## Start GIVEN INFORMATION

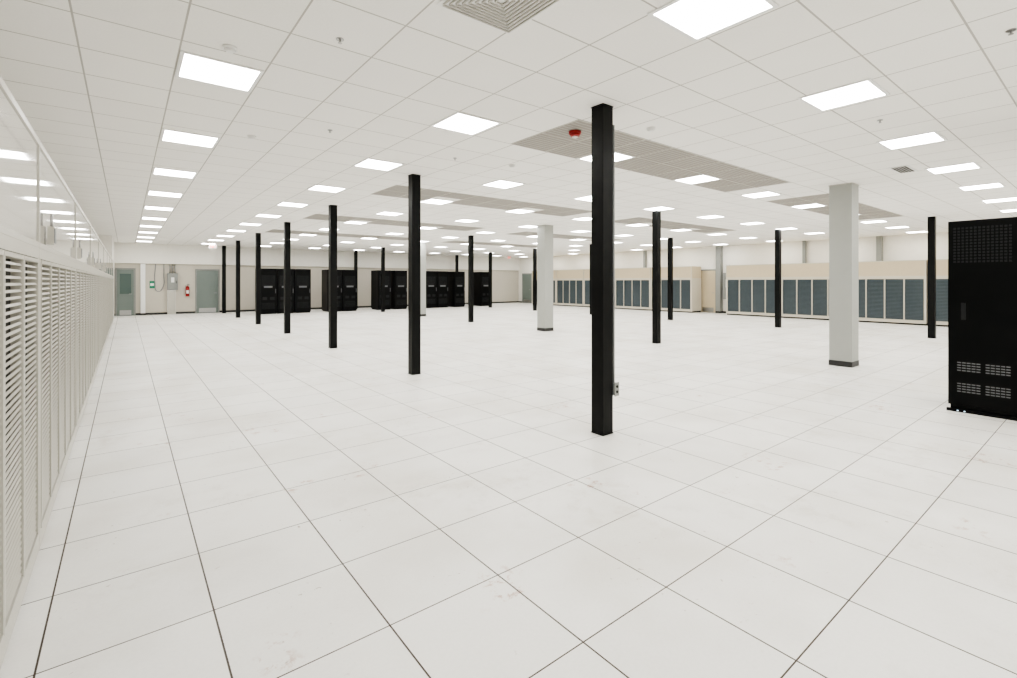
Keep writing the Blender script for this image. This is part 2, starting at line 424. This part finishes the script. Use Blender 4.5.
for p in [(230,47),(651,128),(252,136),(512,165)]: put('smoke_detector', sm, cpos(*p))
for p in [(340,39),(1011,30),(455,158),(330,130),(880,120)]: put('fire_sprinkler', spk, cpos(*p))
b = MB([]); b.cyl((0,0,-0.015), 0.075, 0.03, 'red'); b.cyl((0,0,-0.045), 0.05, 0.03, 'red', r2=0.07); b.box(-0.03,0.03,-0.02,0.02,-0.072,-0.06,'white')
q = cpos(575,131)
put('fire_alarm_strobe', b.mesh('fire_alarm_strobe'), (q[0], q[1], CH-0.0065))
b = MB([]); b.box(-0.16, 0.16, -0.02, 0.02, -0.24, -0.04, 'white'); b.cyl((0,0,-0.02), 0.015, 0.04, 'white')
x = -0.12
for ch in ('E','X','I','T'):
    if ch == 'E':
        b.box(x,x+.01,-.024,-.02,-.2,-.08,'exit'); [b.box(x+.01,x+.045,-.024,-.02,z,z+.012,'exit') for z in (-.2,-.146,-.092)]
    if ch == 'X':
        for s in (1,-1): b.box(x+.02,x+.032,-.024,-.02,-.2,-.08,'exit',rot=Matrix.Rotation(s*0.35,3,'Y'))
    if ch == 'I': b.box(x+.02,x+.032,-.024,-.02,-.2,-.08,'exit')
    if ch == 'T': b.box(x,x+.05,-.024,-.02,-.092,-.08,'exit'); b.box(x+.02,x+.032,-.024,-.02,-.2,-.092,'exit')
    x += 0.063
ex = b.mesh('exit_sign')
put('exit_sign', ex, (3.2, 26.5, CH)); put('exit_sign', ex, (20.5, 26.0, CH)); 

# ------------------------------------------------------------ world & camera
w = bpy.data.worlds.new('World'); scene.world = w; w.use_nodes = True
w.node_tree.nodes['Background'].inputs[0].default_value = (0.9, 0.9, 0.88, 1)
w.node_tree.nodes['Background'].inputs[1].default_value = 0.3
cam = bpy.data.cameras.new('camera'); co = bpy.data.objects.new('camera', cam); scene.collection.objects.link(co)
cam.sensor_width = 36; cam.lens = 486/1017*36; cam.shift_y = -57/1017; cam.clip_start = 0.05; cam.clip_end = 200
co.location = (0, 0, 1.55); co.rotation_euler = (math.pi/2, 0, -math.radians(38.2))
scene.camera = co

## End GIVEN INFORMATION

EXERCISE AIM | Every line of text is to be repeated exactly; pictures are left out.

RESPONSE TO THIS EXERCISE |
Keep writing the Blender script for this image. This is part 2, starting at line 424. This part finishes the script. Use Blender 4.5.
for p in [(230,47),(651,128),(252,136),(512,165)]: put('smoke_detector', sm, cpos(*p))
for p in [(340,39),(1011,30),(455,158),(330,130),(880,120)]: put('fire_sprinkler', spk, cpos(*p))
b = MB([]); b.cyl((0,0,-0.015), 0.075, 0.03, 'red'); b.cyl((0,0,-0.045), 0.05, 0.03, 'red', r2=0.07); b.box(-0.03,0.03,-0.02,0.02,-0.072,-0.06,'white')
q = cpos(575,131)
put('fire_alarm_strobe', b.mesh('fire_alarm_strobe'), (q[0], q[1], CH-0.0065))
b = MB([]); b.box(-0.16, 0.16, -0.02, 0.02, -0.24, -0.04, 'white'); b.cyl((0,0,-0.02), 0.015, 0.04, 'white')
x = -0.12
for ch in ('E','X','I','T'):
    if ch == 'E':
        b.box(x,x+.01,-.024,-.02,-.2,-.08,'exit'); [b.box(x+.01,x+.045,-.024,-.02,z,z+.012,'exit') for z in (-.2,-.146,-.092)]
    if ch == 'X':
        for s in (1,-1): b.box(x+.02,x+.032,-.024,-.02,-.2,-.08,'exit',rot=Matrix.Rotation(s*0.35,3,'Y'))
    if ch == 'I': b.box(x+.02,x+.032,-.024,-.02,-.2,-.08,'exit')
    if ch == 'T': b.box(x,x+.05,-.024,-.02,-.092,-.08,'exit'); b.box(x+.02,x+.032,-.024,-.02,-.2,-.092,'exit')
    x += 0.063
ex = b.mesh('exit_sign')
put('exit_sign', ex, (3.2, 26.5, CH)); put('exit_sign', ex, (20.5, 26.0, CH)); 

# ------------------------------------------------------------ world & camera
w = bpy.data.worlds.new('World'); scene.world = w; w.use_nodes = True
w.node_tree.nodes['Background'].inputs[0].default_value = (0.9, 0.9, 0.88, 1)
w.node_tree.nodes['Background'].inputs[1].default_value = 0.3
cam = bpy.data.cameras.new('camera'); co = bpy.data.objects.new('camera', cam); scene.collection.objects.link(co)
cam.sensor_width = 36; cam.lens = 486/1017*36; cam.shift_y = -57/1017; cam.clip_start = 0.05; cam.clip_end = 200
co.location = (0, 0, 1.55); co.rotation_euler = (math.pi/2, 0, -math.radians(38.2))
scene.camera = co